### THE REQUEST
Give back the lines exactly, from the first one to the line with "from mathutils import Matrix, Vector, Euler", both ends included.
[start]
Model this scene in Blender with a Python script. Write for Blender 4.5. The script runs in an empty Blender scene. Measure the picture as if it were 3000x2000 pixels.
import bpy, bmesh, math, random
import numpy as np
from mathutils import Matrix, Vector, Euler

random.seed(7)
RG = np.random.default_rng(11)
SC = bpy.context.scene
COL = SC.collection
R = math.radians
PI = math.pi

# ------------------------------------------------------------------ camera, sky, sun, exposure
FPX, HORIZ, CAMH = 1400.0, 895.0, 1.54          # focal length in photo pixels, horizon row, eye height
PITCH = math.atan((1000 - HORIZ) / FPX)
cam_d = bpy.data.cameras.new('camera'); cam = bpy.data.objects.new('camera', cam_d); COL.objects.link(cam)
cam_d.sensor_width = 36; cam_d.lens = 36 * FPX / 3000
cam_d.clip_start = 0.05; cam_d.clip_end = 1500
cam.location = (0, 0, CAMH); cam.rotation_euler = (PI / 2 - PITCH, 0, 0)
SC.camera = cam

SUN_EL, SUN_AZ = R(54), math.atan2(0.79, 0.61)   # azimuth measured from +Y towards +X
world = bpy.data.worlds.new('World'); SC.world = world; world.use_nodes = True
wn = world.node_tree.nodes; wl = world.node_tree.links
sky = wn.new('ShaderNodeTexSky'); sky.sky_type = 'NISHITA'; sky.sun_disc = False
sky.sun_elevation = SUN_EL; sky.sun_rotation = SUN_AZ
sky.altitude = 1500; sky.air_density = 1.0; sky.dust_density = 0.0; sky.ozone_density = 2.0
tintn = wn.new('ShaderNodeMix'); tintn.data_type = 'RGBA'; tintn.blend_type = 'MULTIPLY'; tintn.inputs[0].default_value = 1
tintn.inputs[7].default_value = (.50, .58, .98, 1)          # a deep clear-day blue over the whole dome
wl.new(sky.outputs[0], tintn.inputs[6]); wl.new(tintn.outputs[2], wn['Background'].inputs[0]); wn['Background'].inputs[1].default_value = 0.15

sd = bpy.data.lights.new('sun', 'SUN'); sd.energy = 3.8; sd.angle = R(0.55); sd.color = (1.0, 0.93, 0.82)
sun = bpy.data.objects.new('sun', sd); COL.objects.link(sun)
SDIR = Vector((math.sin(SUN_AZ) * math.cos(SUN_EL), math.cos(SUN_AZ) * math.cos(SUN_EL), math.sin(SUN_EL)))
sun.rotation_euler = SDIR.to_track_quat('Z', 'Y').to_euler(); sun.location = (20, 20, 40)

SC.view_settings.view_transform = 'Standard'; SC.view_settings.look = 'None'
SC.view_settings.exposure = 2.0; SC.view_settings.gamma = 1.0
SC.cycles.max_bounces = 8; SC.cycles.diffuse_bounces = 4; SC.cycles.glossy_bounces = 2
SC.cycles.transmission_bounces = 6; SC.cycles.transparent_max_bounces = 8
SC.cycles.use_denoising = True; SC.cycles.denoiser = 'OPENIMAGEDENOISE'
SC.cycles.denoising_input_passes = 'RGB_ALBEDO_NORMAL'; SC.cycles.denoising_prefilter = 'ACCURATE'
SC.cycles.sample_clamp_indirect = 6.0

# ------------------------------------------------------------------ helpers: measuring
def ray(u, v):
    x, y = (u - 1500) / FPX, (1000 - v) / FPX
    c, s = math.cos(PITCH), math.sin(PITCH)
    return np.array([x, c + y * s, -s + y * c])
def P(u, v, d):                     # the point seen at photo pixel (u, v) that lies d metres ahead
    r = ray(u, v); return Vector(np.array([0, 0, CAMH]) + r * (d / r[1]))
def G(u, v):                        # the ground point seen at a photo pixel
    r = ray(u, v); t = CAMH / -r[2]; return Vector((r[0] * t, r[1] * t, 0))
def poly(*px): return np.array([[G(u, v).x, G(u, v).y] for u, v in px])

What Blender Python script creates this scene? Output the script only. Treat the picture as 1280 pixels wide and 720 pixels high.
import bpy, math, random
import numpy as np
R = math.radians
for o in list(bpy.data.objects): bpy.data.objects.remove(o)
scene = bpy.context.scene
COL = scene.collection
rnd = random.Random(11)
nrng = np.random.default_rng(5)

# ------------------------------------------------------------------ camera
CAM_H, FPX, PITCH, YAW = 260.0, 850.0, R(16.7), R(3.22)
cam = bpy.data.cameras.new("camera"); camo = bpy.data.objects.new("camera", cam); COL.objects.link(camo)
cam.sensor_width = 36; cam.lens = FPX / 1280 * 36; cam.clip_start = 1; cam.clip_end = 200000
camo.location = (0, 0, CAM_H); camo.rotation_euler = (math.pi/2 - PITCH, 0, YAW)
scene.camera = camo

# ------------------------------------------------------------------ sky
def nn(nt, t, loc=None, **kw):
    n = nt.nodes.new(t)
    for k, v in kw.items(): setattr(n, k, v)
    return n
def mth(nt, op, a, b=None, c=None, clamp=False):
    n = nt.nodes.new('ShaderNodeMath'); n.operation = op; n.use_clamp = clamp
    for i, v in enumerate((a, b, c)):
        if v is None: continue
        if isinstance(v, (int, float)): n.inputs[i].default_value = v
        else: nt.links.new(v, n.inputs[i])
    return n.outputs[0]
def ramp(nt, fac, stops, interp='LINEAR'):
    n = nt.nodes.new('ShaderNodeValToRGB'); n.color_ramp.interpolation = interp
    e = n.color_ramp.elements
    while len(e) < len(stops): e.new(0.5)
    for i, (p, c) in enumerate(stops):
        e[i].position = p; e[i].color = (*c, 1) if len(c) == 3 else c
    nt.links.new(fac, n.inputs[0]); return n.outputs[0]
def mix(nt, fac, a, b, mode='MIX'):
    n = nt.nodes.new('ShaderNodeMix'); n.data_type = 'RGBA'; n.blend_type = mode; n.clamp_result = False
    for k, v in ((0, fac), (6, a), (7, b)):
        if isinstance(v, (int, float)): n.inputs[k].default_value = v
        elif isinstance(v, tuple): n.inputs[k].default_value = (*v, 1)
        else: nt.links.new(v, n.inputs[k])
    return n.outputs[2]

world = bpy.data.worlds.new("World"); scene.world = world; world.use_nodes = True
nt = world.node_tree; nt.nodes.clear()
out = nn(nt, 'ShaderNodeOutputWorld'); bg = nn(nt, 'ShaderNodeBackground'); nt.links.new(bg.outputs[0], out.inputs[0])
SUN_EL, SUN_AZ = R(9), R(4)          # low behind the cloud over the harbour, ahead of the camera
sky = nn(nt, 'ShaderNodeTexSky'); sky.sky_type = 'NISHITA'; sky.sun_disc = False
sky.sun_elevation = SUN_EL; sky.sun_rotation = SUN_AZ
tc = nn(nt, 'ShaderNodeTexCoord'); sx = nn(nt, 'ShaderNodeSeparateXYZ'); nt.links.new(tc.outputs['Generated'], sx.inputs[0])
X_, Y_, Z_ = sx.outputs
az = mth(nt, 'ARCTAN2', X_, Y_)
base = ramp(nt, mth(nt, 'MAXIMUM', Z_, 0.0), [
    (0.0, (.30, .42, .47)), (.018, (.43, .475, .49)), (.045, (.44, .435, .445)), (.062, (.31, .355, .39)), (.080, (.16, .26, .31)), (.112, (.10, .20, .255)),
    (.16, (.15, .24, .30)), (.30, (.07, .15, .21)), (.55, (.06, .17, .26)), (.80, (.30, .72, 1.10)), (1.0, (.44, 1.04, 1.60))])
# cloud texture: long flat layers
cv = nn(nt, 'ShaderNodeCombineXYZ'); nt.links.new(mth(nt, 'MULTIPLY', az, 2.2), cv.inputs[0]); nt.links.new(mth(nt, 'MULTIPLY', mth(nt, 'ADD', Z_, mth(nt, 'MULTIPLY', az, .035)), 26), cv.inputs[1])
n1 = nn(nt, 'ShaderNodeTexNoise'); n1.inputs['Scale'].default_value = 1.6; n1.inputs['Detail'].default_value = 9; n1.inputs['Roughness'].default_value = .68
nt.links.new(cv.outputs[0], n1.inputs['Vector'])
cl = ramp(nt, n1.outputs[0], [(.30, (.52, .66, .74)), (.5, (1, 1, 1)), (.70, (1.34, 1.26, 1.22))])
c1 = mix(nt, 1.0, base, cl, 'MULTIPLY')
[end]
### THE RESULT
Model this scene in Blender with a Python script. Write for Blender 4.5. The script runs in an empty Blender scene. Measure the picture as if it were 3000x2000 pixels.
import bpy, bmesh, math, random
import numpy as np
from mathutils import Matrix, Vector, Euler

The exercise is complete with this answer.